Instruction: Go from the first line to the line with "structure(b.build('floor', ['lfloor', 'groove']))" and return those lines verbatim, ends included.

Entries provided:
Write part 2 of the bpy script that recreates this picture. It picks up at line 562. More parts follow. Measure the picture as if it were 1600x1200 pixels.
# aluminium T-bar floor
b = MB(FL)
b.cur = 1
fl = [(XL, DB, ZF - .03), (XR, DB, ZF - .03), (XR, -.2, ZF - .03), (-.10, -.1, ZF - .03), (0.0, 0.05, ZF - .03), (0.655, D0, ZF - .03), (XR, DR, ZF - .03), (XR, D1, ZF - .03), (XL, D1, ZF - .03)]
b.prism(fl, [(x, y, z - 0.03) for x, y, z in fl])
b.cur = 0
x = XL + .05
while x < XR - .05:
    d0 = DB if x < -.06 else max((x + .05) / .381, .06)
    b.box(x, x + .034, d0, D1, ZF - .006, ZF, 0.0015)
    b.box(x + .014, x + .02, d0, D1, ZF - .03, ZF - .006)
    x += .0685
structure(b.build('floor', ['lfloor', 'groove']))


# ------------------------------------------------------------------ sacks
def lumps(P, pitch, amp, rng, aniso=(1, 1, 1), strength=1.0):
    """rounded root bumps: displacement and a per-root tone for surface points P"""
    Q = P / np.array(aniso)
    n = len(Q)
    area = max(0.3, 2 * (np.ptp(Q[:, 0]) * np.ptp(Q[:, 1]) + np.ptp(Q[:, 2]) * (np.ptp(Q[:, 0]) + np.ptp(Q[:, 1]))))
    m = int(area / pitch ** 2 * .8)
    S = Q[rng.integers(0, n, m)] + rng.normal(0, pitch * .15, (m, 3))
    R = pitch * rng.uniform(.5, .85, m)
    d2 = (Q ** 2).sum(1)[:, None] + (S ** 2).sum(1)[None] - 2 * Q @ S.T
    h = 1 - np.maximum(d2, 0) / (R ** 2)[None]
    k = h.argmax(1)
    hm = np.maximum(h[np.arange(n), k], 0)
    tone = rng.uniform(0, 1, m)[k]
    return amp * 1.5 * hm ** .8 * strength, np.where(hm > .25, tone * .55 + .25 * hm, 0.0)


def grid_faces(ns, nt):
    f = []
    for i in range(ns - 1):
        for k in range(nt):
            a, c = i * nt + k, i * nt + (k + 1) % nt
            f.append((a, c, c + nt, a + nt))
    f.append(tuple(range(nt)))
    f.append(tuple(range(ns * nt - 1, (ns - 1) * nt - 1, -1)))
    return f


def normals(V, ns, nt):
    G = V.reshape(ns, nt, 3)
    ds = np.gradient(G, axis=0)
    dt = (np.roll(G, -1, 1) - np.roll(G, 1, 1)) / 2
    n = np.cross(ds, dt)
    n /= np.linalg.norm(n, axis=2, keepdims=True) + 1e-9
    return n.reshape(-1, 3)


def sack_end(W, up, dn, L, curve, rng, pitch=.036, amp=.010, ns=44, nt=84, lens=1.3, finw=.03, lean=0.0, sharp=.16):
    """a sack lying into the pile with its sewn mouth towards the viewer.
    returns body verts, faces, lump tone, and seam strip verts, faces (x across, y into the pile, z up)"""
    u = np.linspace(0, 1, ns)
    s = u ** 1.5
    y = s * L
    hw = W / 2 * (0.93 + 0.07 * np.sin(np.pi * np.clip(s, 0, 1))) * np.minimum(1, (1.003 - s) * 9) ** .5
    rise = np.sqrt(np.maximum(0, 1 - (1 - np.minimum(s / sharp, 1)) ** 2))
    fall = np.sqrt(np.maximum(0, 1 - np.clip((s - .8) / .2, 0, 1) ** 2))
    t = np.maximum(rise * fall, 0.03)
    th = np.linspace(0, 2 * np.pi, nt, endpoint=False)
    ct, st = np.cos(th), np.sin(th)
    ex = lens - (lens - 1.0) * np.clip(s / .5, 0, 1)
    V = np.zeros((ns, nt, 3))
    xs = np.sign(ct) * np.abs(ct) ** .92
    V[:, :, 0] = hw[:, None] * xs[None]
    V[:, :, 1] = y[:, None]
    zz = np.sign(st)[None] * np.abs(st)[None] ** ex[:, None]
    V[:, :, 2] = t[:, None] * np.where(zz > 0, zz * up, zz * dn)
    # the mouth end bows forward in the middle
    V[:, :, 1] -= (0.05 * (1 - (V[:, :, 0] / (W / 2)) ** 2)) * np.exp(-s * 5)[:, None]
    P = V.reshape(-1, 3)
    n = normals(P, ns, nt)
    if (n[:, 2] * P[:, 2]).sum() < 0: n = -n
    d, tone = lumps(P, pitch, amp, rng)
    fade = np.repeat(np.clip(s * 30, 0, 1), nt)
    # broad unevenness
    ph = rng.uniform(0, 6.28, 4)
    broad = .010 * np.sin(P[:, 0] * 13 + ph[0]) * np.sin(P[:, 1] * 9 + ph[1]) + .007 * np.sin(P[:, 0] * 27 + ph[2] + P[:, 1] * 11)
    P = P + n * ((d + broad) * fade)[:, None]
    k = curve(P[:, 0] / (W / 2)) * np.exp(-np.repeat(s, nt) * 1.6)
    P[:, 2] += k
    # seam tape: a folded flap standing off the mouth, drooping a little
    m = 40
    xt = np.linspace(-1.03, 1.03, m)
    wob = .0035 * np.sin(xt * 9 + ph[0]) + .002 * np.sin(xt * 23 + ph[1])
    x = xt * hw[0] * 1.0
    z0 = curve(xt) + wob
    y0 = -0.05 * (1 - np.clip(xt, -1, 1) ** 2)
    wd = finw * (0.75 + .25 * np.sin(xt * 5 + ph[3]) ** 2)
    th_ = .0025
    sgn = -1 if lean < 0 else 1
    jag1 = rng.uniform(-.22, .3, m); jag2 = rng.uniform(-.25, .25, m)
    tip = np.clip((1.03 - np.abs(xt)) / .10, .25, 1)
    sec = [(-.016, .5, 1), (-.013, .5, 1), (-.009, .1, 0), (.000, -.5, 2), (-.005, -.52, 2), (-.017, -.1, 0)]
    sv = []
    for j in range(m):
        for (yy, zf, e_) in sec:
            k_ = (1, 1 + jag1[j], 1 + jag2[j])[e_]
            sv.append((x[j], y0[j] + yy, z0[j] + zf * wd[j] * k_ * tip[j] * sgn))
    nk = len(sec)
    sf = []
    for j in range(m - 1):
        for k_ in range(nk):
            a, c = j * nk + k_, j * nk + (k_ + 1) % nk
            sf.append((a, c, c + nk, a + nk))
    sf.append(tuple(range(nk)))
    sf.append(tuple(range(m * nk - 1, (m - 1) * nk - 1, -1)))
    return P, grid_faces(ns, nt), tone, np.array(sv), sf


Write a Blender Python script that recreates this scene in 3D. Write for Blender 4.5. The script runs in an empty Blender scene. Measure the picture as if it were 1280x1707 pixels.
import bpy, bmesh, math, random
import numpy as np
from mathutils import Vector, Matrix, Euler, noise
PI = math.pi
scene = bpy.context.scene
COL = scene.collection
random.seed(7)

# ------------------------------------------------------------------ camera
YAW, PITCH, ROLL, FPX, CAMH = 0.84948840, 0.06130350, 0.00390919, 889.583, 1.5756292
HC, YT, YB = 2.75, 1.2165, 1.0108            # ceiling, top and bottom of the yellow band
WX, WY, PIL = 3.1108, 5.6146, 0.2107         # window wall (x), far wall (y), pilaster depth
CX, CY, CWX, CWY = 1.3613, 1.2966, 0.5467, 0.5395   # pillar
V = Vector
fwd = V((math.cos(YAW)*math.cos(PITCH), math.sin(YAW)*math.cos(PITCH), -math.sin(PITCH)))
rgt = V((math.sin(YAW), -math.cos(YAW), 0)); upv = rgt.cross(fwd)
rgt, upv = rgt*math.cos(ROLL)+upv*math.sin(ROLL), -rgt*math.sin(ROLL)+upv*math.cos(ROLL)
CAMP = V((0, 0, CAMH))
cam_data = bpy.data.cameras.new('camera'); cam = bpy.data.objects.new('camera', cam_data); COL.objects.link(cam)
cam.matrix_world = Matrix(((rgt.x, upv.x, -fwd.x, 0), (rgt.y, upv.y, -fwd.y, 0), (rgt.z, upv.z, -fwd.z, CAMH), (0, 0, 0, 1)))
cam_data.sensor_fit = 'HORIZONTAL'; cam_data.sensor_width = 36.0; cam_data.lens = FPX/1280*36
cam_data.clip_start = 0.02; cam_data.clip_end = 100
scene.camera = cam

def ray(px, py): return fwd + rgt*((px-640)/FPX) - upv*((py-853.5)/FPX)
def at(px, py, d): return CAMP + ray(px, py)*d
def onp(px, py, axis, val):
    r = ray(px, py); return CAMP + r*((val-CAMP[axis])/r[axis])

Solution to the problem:
Write part 2 of the bpy script that recreates this picture. It picks up at line 562. More parts follow. Measure the picture as if it were 1600x1200 pixels.
# aluminium T-bar floor
b = MB(FL)
b.cur = 1
fl = [(XL, DB, ZF - .03), (XR, DB, ZF - .03), (XR, -.2, ZF - .03), (-.10, -.1, ZF - .03), (0.0, 0.05, ZF - .03), (0.655, D0, ZF - .03), (XR, DR, ZF - .03), (XR, D1, ZF - .03), (XL, D1, ZF - .03)]
b.prism(fl, [(x, y, z - 0.03) for x, y, z in fl])
b.cur = 0
x = XL + .05
while x < XR - .05:
    d0 = DB if x < -.06 else max((x + .05) / .381, .06)
    b.box(x, x + .034, d0, D1, ZF - .006, ZF, 0.0015)
    b.box(x + .014, x + .02, d0, D1, ZF - .03, ZF - .006)
    x += .0685
structure(b.build('floor', ['lfloor', 'groove']))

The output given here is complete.